» EXERCISE:
Return only the lines running from the line with "M['rubber'], fr, step=12)" down to the line with "rnd=1.5, rough=.0006, rscale=160)", both included, exactly as they appear.

-- Begin RECORDED INFORMATION --

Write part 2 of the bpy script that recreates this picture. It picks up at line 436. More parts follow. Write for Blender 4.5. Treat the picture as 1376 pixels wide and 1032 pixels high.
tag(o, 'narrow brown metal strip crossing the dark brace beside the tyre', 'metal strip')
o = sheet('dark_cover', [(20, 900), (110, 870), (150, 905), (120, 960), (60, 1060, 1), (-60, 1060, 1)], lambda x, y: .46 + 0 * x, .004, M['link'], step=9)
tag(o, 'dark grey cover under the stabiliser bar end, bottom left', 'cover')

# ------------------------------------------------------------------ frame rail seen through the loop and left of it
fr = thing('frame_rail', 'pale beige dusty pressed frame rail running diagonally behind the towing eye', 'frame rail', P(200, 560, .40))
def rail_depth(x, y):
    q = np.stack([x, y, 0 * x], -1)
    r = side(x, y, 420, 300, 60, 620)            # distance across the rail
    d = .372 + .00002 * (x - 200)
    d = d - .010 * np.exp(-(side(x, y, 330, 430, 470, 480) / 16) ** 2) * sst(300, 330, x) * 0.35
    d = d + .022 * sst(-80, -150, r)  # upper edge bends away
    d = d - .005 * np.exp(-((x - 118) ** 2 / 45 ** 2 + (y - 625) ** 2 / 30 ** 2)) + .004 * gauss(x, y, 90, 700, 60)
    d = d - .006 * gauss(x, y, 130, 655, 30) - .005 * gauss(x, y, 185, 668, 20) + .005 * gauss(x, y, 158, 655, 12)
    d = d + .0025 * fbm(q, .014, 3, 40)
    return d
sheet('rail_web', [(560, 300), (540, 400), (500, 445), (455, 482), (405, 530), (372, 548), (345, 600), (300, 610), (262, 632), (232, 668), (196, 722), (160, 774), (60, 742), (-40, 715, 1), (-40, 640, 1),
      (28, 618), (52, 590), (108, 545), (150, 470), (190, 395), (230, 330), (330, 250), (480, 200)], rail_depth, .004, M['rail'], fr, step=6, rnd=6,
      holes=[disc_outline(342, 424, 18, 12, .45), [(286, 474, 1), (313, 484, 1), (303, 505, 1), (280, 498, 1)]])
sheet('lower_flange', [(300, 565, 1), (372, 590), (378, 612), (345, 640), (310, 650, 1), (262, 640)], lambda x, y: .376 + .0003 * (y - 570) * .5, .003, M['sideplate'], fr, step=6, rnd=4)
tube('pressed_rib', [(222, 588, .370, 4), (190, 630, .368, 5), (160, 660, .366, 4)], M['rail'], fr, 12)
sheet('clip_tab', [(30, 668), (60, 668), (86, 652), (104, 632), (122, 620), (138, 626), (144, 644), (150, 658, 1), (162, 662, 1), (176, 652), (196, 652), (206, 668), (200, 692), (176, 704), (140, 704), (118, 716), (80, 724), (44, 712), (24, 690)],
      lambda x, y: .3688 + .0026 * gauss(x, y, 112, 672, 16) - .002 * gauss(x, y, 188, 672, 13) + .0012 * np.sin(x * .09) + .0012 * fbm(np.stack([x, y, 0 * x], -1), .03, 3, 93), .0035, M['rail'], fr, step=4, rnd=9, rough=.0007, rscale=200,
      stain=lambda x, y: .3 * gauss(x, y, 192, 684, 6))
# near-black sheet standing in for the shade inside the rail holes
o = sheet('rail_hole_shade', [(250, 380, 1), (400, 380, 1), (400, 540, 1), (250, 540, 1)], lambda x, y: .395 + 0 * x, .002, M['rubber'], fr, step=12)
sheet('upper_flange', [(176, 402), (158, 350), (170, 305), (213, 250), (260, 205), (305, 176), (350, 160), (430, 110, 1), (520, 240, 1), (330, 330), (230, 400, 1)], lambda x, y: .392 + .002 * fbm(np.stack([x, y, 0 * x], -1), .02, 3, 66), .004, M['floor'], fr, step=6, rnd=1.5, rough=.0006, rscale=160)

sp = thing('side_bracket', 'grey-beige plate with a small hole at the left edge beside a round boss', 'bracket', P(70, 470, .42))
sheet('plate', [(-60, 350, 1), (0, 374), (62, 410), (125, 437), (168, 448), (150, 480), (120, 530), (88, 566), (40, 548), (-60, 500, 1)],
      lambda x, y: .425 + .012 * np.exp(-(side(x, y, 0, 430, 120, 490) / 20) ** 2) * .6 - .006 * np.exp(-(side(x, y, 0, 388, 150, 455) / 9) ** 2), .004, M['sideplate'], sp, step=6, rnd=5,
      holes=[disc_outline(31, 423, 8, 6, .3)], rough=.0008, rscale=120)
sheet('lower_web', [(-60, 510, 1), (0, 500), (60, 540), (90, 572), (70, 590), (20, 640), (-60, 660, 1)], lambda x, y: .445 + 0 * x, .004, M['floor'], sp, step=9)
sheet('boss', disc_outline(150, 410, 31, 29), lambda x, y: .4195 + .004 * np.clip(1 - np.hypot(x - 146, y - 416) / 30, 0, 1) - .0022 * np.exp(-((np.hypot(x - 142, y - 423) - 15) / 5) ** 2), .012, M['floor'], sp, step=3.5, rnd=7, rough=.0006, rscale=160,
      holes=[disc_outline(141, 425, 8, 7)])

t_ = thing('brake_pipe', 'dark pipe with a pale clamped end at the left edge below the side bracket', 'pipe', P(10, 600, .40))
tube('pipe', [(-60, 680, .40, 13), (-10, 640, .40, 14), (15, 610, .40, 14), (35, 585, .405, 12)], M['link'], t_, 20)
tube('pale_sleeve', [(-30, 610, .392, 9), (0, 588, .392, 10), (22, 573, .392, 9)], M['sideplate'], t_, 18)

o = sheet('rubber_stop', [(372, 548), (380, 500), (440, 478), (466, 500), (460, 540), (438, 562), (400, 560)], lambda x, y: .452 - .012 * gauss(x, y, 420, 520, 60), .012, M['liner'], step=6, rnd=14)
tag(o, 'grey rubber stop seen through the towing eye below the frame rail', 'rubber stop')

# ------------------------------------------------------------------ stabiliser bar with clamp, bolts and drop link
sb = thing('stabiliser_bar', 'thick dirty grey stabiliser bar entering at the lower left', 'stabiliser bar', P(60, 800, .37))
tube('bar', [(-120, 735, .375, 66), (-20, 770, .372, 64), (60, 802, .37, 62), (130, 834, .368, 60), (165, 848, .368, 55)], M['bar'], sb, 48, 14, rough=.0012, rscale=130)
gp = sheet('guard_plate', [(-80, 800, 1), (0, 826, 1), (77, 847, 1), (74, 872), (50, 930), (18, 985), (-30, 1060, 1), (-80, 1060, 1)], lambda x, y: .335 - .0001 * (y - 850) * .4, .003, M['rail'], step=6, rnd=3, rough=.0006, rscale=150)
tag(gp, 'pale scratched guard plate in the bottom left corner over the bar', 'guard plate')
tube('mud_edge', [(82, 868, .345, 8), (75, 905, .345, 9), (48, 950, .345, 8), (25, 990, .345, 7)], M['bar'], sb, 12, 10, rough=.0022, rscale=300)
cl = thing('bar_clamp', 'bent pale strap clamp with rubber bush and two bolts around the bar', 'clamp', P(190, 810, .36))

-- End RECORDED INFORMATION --

» ANSWER IN FULL:
o = sheet('rail_hole_shade', [(250, 380, 1), (400, 380, 1), (400, 540, 1), (250, 540, 1)], lambda x, y: .395 + 0 * x, .002, M['rubber'], fr, step=12)
sheet('upper_flange', [(176, 402), (158, 350), (170, 305), (213, 250), (260, 205), (305, 176), (350, 160), (430, 110, 1), (520, 240, 1), (330, 330), (230, 400, 1)], lambda x, y: .392 + .002 * fbm(np.stack([x, y, 0 * x], -1), .02, 3, 66), .004, M['floor'], fr, step=6, rnd=1.5, rough=.0006, rscale=160)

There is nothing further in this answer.